• **To do**:
Omit all images, then return the remaining material exactly as it stands.

____________

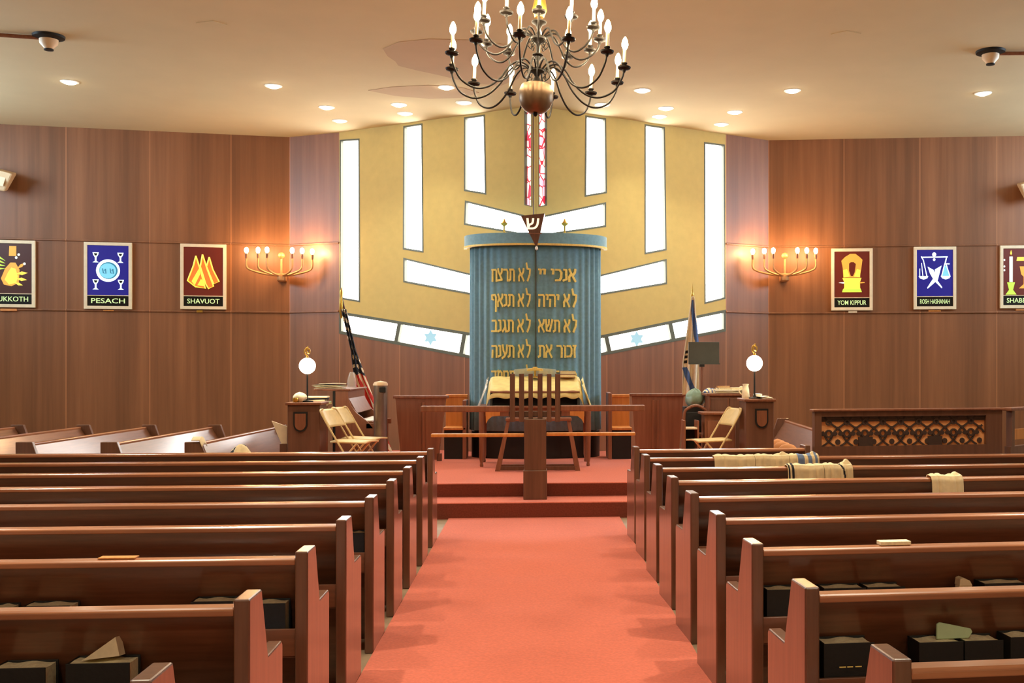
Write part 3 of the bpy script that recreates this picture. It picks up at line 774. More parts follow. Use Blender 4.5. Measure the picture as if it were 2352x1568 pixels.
def d_throne(fill, line, t, q):
    fill('throne_back', [(.2, .8), (.3, .88), (.45, .95), (.6, .95), (.72, .88), (.8, .82), (.76, .6), (.72, .44), (.26, .44), (.24, .65)], 'm_gold')
    fill('throne_arch', [(.42, .74), (.47, .77), (.55, .77), (.61, .73), (.58, .55), (.53, .47), (.47, .47), (.42, .58)], 'p_red', -.036)
    fill('throne_trim', [(.25, .6), (.36, .62), (.44, .46), (.26, .44)], 'm_yellow', -.036); fill('throne_trim', [(.74, .6), (.64, .62), (.56, .46), (.73, .44)], 'm_yellow', -.036)
    fill('throne_seat', [(.23, .43), (.77, .43), (.73, .34), (.73, .22), (.78, .12), (.22, .12), (.28, .22), (.28, .34)], 'm_yellow', -.038)
    fill('throne_base', [(.25, .19), (.75, .19), (.78, .125), (.22, .125)], 'm_green', -.04)
    fill('crossbar', [(.12, .325), (.28, .34), (.28, .31)], 'm_white', -.036); fill('crossbar', [(.74, .34), (.86, .34), (.86, .32), (.74, .31)], 'm_gold', -.036)
def d_scales(fill, line, t, q):
    m = MB()
    line(m, [(.12, .84), (.85, .845)], .011); line(m, [(.12, .86), (.18, .78), (.28, .43)], .008); line(m, [(.13, .72), (.17, .42)], .006); line(m, [(.08, .6), (.08, .42)], .006)
    line(m, [(.82, .84), (.78, .7)], .01); line(m, [(.77, .7), (.68, .42)], .008); line(m, [(.8, .7), (.92, .42)], .008); line(m, [(.78, .7), (.9, .695)], .01)
    m.build('scale_beam', M['m_white'], t)
    for cx in (.19, .8): fill('scale_pan', [(cx-.14, .44), (cx+.13, .44), (cx+.1, .39), (cx, .365), (cx-.1, .39)], 'm_white')
    fill('scale_glow', [(.77, .66), (.84, .66), (.9, .44), (.7, .44)], 'm_cyan', -.033)
    fill('pivot', circ(.48, .9, .055, .045, 16), 'm_white'); fill('pivot_drop', circ(.48, .79, .035, .03, 14), 'm_white')
    fill('horn', [(.3, .64), (.46, .57), (.5, .42), (.7, .2), (.69, .175), (.48, .34), (.36, .5)], 'm_white', -.036)
    fill('horn', [(.68, .66), (.5, .58), (.5, .45), (.58, .36), (.3, .17), (.285, .19), (.44, .36), (.62, .5)], 'm_white', -.038)
def d_sabbath(fill, line, t, q):
    fill('candlestick', [(.1, .28), (.3, .28), (.28, .22), (.25, .12), (.34, .02), (.06, .02), (.15, .12), (.12, .22)], 'm_green')
    fill('candle', [(.16, .83), (.24, .83), (.24, .29), (.16, .29)], 'm_white', -.036); fill('flame', [(.2, .97), (.225, .9), (.2, .86), (.175, .9)], 'm_yellow', -.036)
    fill('cup_bowl', [(.42, .62), (.72, .62), (.68, .45), (.62, .4), (.62, .24), (.75, .15), (.4, .15), (.52, .24), (.52, .4), (.46, .45)], 'm_gold')
    fill('scroll', [(.36, .82), (.85, .82), (.88, .74), (.34, .74)], 'm_yellow')
    for z in (.76, .62, .54): fill('glint', circ(.03, z, .02, .022, 10), 'm_white', -.036)
poster(PL_wl, -28, 552, 83, 706, 'cropped red poster of a golden harvest sheaf at the left edge', 'p_brown', 'SUKKOTH', d_harvest)
poster(PL_wl, 194, 557, 304.5, 710, 'blue poster of a round plate and four goblets', 'p_blue', 'PESACH', d_pesach)
poster(PL_wl, 415, 561, 520.5, 710.5, 'red poster of three glowing pointed tents', 'p_red', 'SHAVUOT', d_tents)
poster(PL_wr, 1908.5, 571, 2003.5, 713, 'red poster of a yellow throne beside the right sconce', 'p_red', 'YOM KIPPUR', d_throne)
poster(PL_wr, 2097.5, 567, 2195, 710.5, 'blue poster of hanging scales and crossed horns', 'p_blue', 'ROSH HASHANAH', d_scales)
poster(PL_wr, 2295.5, 564, 2400, 708, 'cropped red poster of a candlestick and cup at the right edge', 'p_red', 'SHABBATH', d_sabbath)
def plaque(pl, x0, x1, y0, y1, mat, lab):
    a0, z1_ = pl.px(x0, y0); a1, z0_ = pl.px(x1, y1)
    tag(MB().box(0, a1-a0, -.03, 0, 0, z1_-z0_).build('wall_plaque', M[mat], loc=pl.W(a0, z0_, .001), rot=(0, 0, pl.rz), bevel=.004), lab, 'plaque', 'plaques under the posters')
plaque(PL_wl, 2, 40, 708.5, 714.5, 'orange_cloth', 'pinkish plaque under the harvest sheaf poster')
plaque(PL_wl, 238, 262, 711.5, 714.5, 'honey', 'thin wooden plaque under the blue plate poster')
plaque(PL_wl, 452, 466, 712.5, 717.5, 'brass', 'small brass plaque under the tent poster')
plaque(PL_wr, 1948, 1968, 714, 718.5, 'white_frame', 'pale plaque under the yellow throne poster')
plaque(PL_wr, 2132, 2160, 712.5, 715.5, 'honey', 'thin wooden plaque under the scales poster')
plaque(PL_wr, 2332, 2360, 709.5, 713.5, 'orange_cloth', 'tan plaque under the candlestick poster')

# ------------------------------------------------------------------ wall loudspeakers
def speaker(pl, px, py, lab, s):
    a, z = pl.px(px, py)
    t = thing('loudspeaker', lab, 'loudspeaker', pl.W(a, z, .26), pl.rz, 'wall loudspeakers')
    b = MB()
    pts = []
    for zz, w, d in ((-.15, .16, .10), (.15, .24, .17)):
        pts += [(-w, -d, zz), (w, -d, zz), (w*.8, d, zz), (-w*.8, d, zz)]
    b.hexa(pts); o = b.build('cabinet', M['speaker'], t, bevel=.025, rot=(R(10), R(14*s), 0))
    MB().box(-.15, .15, -.006, 0, -.1, .1).build('grille', M['white_frame'], t, bevel=.003, loc=(0, -.155, 0), rot=(R(-4), R(14*s), 0))
    MB().tube([(0, .1, 0), (0, .25, 0)], .025, 10).build('bracket', M['black'], t)
speaker(PL_wl, 8, 418, 'pale loudspeaker high on the left wood wall', 1)
speaker(PL_wr, 2362, 442, 'pale loudspeaker high on the right wood wall', -1)

# ceiling sensors on conduit
def sensor(px, py, px_end, py_end, lab):
    p = atz(px, py, CEIL); e = atz(px_end, py_end, CEIL)
    t = thing('ceiling_sensor', lab, 'sensor', (p.x, p.y, CEIL), 0, 'ceiling sensors on conduits')
    d = (e-p); d.z = 0
    MB().tube([(0, 0, -.03), (d.x, d.y, -.03)], .022, 8).build('conduit', M['table'], t)
    MB().lathe([(.17, 0), (.165, -.025), (.10, -.045), (.05, -.05)], 24).build('mounting_plate', M['bronze'], t, smooth=True)
    MB().lathe([(.10, -.045), (.095, -.09), (.05, -.14), (.045, -.15)], 20).build('housing', M['speaker'], t, smooth=True)
    MB().lathe([(.05, -.15), (.05, -.165), (1e-5, -.17)], 16).build('lens', M['black'], t)
sensor(112, 82, -60, 70, 'small ceiling sensor at the end of the left conduit')
sensor(2275, 117, 2420, 116, 'small ceiling sensor at the end of the right conduit')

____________

• **Reply to the exercise**:
Write part 3 of the bpy script that recreates this picture. It picks up at line 774. More parts follow. Use Blender 4.5. Measure the picture as if it were 2352x1568 pixels.
def d_throne(fill, line, t, q):
    fill('throne_back', [(.2, .8), (.3, .88), (.45, .95), (.6, .95), (.72, .88), (.8, .82), (.76, .6), (.72, .44), (.26, .44), (.24, .65)], 'm_gold')
    fill('throne_arch', [(.42, .74), (.47, .77), (.55, .77), (.61, .73), (.58, .55), (.53, .47), (.47, .47), (.42, .58)], 'p_red', -.036)
    fill('throne_trim', [(.25, .6), (.36, .62), (.44, .46), (.26, .44)], 'm_yellow', -.036); fill('throne_trim', [(.74, .6), (.64, .62), (.56, .46), (.73, .44)], 'm_yellow', -.036)
    fill('throne_seat', [(.23, .43), (.77, .43), (.73, .34), (.73, .22), (.78, .12), (.22, .12), (.28, .22), (.28, .34)], 'm_yellow', -.038)
    fill('throne_base', [(.25, .19), (.75, .19), (.78, .125), (.22, .125)], 'm_green', -.04)
    fill('crossbar', [(.12, .325), (.28, .34), (.28, .31)], 'm_white', -.036); fill('crossbar', [(.74, .34), (.86, .34), (.86, .32), (.74, .31)], 'm_gold', -.036)
def d_scales(fill, line, t, q):
    m = MB()
    line(m, [(.12, .84), (.85, .845)], .011); line(m, [(.12, .86), (.18, .78), (.28, .43)], .008); line(m, [(.13, .72), (.17, .42)], .006); line(m, [(.08, .6), (.08, .42)], .006)
    line(m, [(.82, .84), (.78, .7)], .01); line(m, [(.77, .7), (.68, .42)], .008); line(m, [(.8, .7), (.92, .42)], .008); line(m, [(.78, .7), (.9, .695)], .01)
    m.build('scale_beam', M['m_white'], t)
    for cx in (.19, .8): fill('scale_pan', [(cx-.14, .44), (cx+.13, .44), (cx+.1, .39), (cx, .365), (cx-.1, .39)], 'm_white')
    fill('scale_glow', [(.77, .66), (.84, .66), (.9, .44), (.7, .44)], 'm_cyan', -.033)
    fill('pivot', circ(.48, .9, .055, .045, 16), 'm_white'); fill('pivot_drop', circ(.48, .79, .035, .03, 14), 'm_white')
    fill('horn', [(.3, .64), (.46, .57), (.5, .42), (.7, .2), (.69, .175), (.48, .34), (.36, .5)], 'm_white', -.036)
    fill('horn', [(.68, .66), (.5, .58), (.5, .45), (.58, .36), (.3, .17), (.285, .19), (.44, .36), (.62, .5)], 'm_white', -.038)
def d_sabbath(fill, line, t, q):
    fill('candlestick', [(.1, .28), (.3, .28), (.28, .22), (.25, .12), (.34, .02), (.06, .02), (.15, .12), (.12, .22)], 'm_green')
    fill('candle', [(.16, .83), (.24, .83), (.24, .29), (.16, .29)], 'm_white', -.036); fill('flame', [(.2, .97), (.225, .9), (.2, .86), (.175, .9)], 'm_yellow', -.036)
    fill('cup_bowl', [(.42, .62), (.72, .62), (.68, .45), (.62, .4), (.62, .24), (.75, .15), (.4, .15), (.52, .24), (.52, .4), (.46, .45)], 'm_gold')
    fill('scroll', [(.36, .82), (.85, .82), (.88, .74), (.34, .74)], 'm_yellow')
    for z in (.76, .62, .54): fill('glint', circ(.03, z, .02, .022, 10), 'm_white', -.036)
poster(PL_wl, -28, 552, 83, 706, 'cropped red poster of a golden harvest sheaf at the left edge', 'p_brown', 'SUKKOTH', d_harvest)
poster(PL_wl, 194, 557, 304.5, 710, 'blue poster of a round plate and four goblets', 'p_blue', 'PESACH', d_pesach)
poster(PL_wl, 415, 561, 520.5, 710.5, 'red poster of three glowing pointed tents', 'p_red', 'SHAVUOT', d_tents)
poster(PL_wr, 1908.5, 571, 2003.5, 713, 'red poster of a yellow throne beside the right sconce', 'p_red', 'YOM KIPPUR', d_throne)
poster(PL_wr, 2097.5, 567, 2195, 710.5, 'blue poster of hanging scales and crossed horns', 'p_blue', 'ROSH HASHANAH', d_scales)
poster(PL_wr, 2295.5, 564, 2400, 708, 'cropped red poster of a candlestick and cup at the right edge', 'p_red', 'SHABBATH', d_sabbath)
def plaque(pl, x0, x1, y0, y1, mat, lab):
    a0, z1_ = pl.px(x0, y0); a1, z0_ = pl.px(x1, y1)
    tag(MB().box(0, a1-a0, -.03, 0, 0, z1_-z0_).build('wall_plaque', M[mat], loc=pl.W(a0, z0_, .001), rot=(0, 0, pl.rz), bevel=.004), lab, 'plaque', 'plaques under the posters')
plaque(PL_wl, 2, 40, 708.5, 714.5, 'orange_cloth', 'pinkish plaque under the harvest sheaf poster')
plaque(PL_wl, 238, 262, 711.5, 714.5, 'honey', 'thin wooden plaque under the blue plate poster')
plaque(PL_wl, 452, 466, 712.5, 717.5, 'brass', 'small brass plaque under the tent poster')
plaque(PL_wr, 1948, 1968, 714, 718.5, 'white_frame', 'pale plaque under the yellow throne poster')
plaque(PL_wr, 2132, 2160, 712.5, 715.5, 'honey', 'thin wooden plaque under the scales poster')
plaque(PL_wr, 2332, 2360, 709.5, 713.5, 'orange_cloth', 'tan plaque under the candlestick poster')

# ------------------------------------------------------------------ wall loudspeakers
def speaker(pl, px, py, lab, s):
    a, z = pl.px(px, py)
    t = thing('loudspeaker', lab, 'loudspeaker', pl.W(a, z, .26), pl.rz, 'wall loudspeakers')
    b = MB()
    pts = []
    for zz, w, d in ((-.15, .16, .10), (.15, .24, .17)):
        pts += [(-w, -d, zz), (w, -d, zz), (w*.8, d, zz), (-w*.8, d, zz)]
    b.hexa(pts); o = b.build('cabinet', M['speaker'], t, bevel=.025, rot=(R(10), R(14*s), 0))
    MB().box(-.15, .15, -.006, 0, -.1, .1).build('grille', M['white_frame'], t, bevel=.003, loc=(0, -.155, 0), rot=(R(-4), R(14*s), 0))
    MB().tube([(0, .1, 0), (0, .25, 0)], .025, 10).build('bracket', M['black'], t)
speaker(PL_wl, 8, 418, 'pale loudspeaker high on the left wood wall', 1)
speaker(PL_wr, 2362, 442, 'pale loudspeaker high on the right wood wall', -1)

# ceiling sensors on conduit
def sensor(px, py, px_end, py_end, lab):
    p = atz(px, py, CEIL); e = atz(px_end, py_end, CEIL)
    t = thing('ceiling_sensor', lab, 'sensor', (p.x, p.y, CEIL), 0, 'ceiling sensors on conduits')
    d = (e-p); d.z = 0
    MB().tube([(0, 0, -.03), (d.x, d.y, -.03)], .022, 8).build('conduit', M['table'], t)
    MB().lathe([(.17, 0), (.165, -.025), (.10, -.045), (.05, -.05)], 24).build('mounting_plate', M['bronze'], t, smooth=True)
    MB().lathe([(.10, -.045), (.095, -.09), (.05, -.14), (.045, -.15)], 20).build('housing', M['speaker'], t, smooth=True)
    MB().lathe([(.05, -.15), (.05, -.165), (1e-5, -.17)], 16).build('lens', M['black'], t)
sensor(112, 82, -60, 70, 'small ceiling sensor at the end of the left conduit')
sensor(2275, 117, 2420, 116, 'small ceiling sensor at the end of the right conduit')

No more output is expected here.